This past week, I went on a mini vacation. I was in need of one, but didn't realize til I was gone, just how much I not only wanted it, but needed it. It was a great time relaxing and spending some time with my sister. I was able to spend some time with her a reconnect with her in a way that we haven't had a chance to. It was great. We ate, and laughed, and ate, and laughed and shopped and laughed some more. I can't tell you how much I have needed that with her. I didn't realize til I left just how much I had missed her. In our daily lives, we get drawn into the daily tasks that we think we have to get done, and sometimes forget to tells those who mean the most to us, how much we appreciate them, how much we love them or even a simple hello. I had an amazing time just being able to spend time with her.

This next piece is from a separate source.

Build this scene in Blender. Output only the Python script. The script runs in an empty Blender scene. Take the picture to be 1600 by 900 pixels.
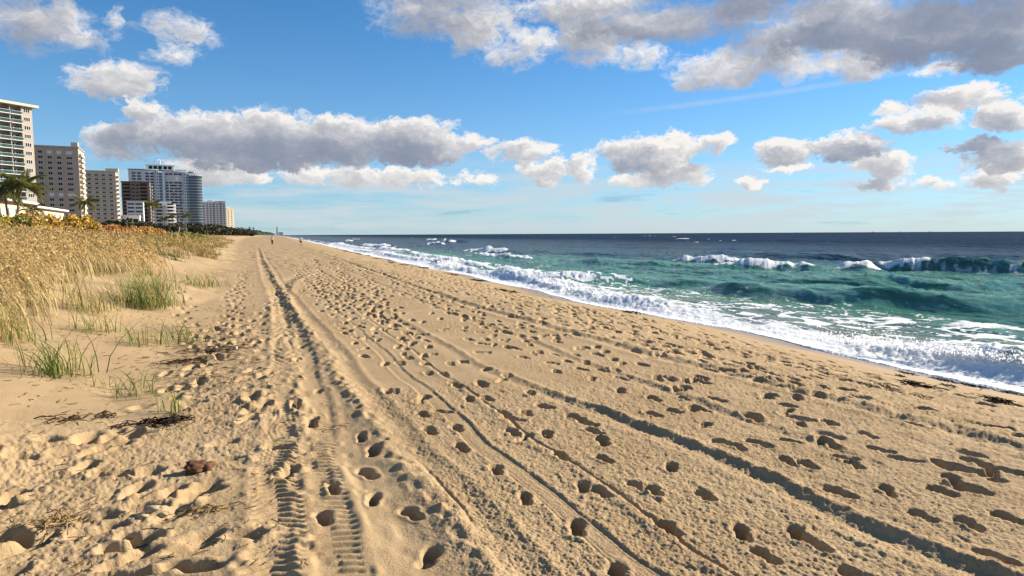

Then I came home and was wore out from doing really nothing, except driving. I got home late and couldn't get wound down from the drive, so I didn't make it to bed til 4am Saturday morning. But, I did make up for not sleeping and slept til almost noon. I haven't done that in I can't tell you when. I felt better and happier than I have in a while. I started putting stuff up, cleaning and getting laundry done. I'm no where close to being finished putting stuff up and going through stuff, but I started and that is a big accomplishment for me.
Sunday started and ended on the same note. Which for me is unusual. Lately, I have being going to church and renewing my relationship with God. I do have to say, that I didn't know if I was ready when I started, but I must say, the journey til now has helped me the way I always knew it should, but didn't want to face it. I felt guilty for a while for not going, then when I did go (sporadically) I felt as if I were there for the wrong reason, now when I go, it's because I want to be there and can't wait to hear the lesson this Sunday. And every lesson is what I need to hear at that given time, like what I have struggled with that week, or have struggled with in the past or that has bothered me and it's like this is what I need to hear right now. Last night, Tanner couldn't go to sleep. He asked if he could talk to me and I told him anytime he wanted to. I couldn't tell if he had been crying or not and I asked him what was wrong. He and I started talking about baptism and salvation. I must say I was surprised and told him that we would start studying together and reading the Bible. He said he wanted to do that and be ready for when Jesus returned. I told him we would be. I didn't know quite what to do or say, but felt we both need to start studying the Bible more. This morning after I got Tanner up to start getting ready, he gave me a hug and told me thanks for understanding and listening to him.
So today I stand renewed and refreshed and ready to go again. Last week and this weekend have been exactly what I have needed to start again.
3 weeks ago
2 comments:
I'm so glad you were able to get away for a while and renew your mind and spirit. Everyone, but I think in particular, women, needs a getaway every once in a while...especially when it involves other girlfriends and/or sisters.
I was so excited to read that Tanner has been asking you questions about his salvation, and I'm so proud of you for getting involved with church again. I have had a few times in my life where I have strayed from what I truly believed, but I ALWAYS felt God calling me back. I'm sure that's how you feel.
If you ever need anything, you know I'd be glad to help you and the kids in any way.
Take care and have a GREAT week full of God's blessings!
Thank you Charla for the wonderful words of encouragement. That means a lot to me. I know I am not perfect and I hope that with Tanner beside me, that we can do this together!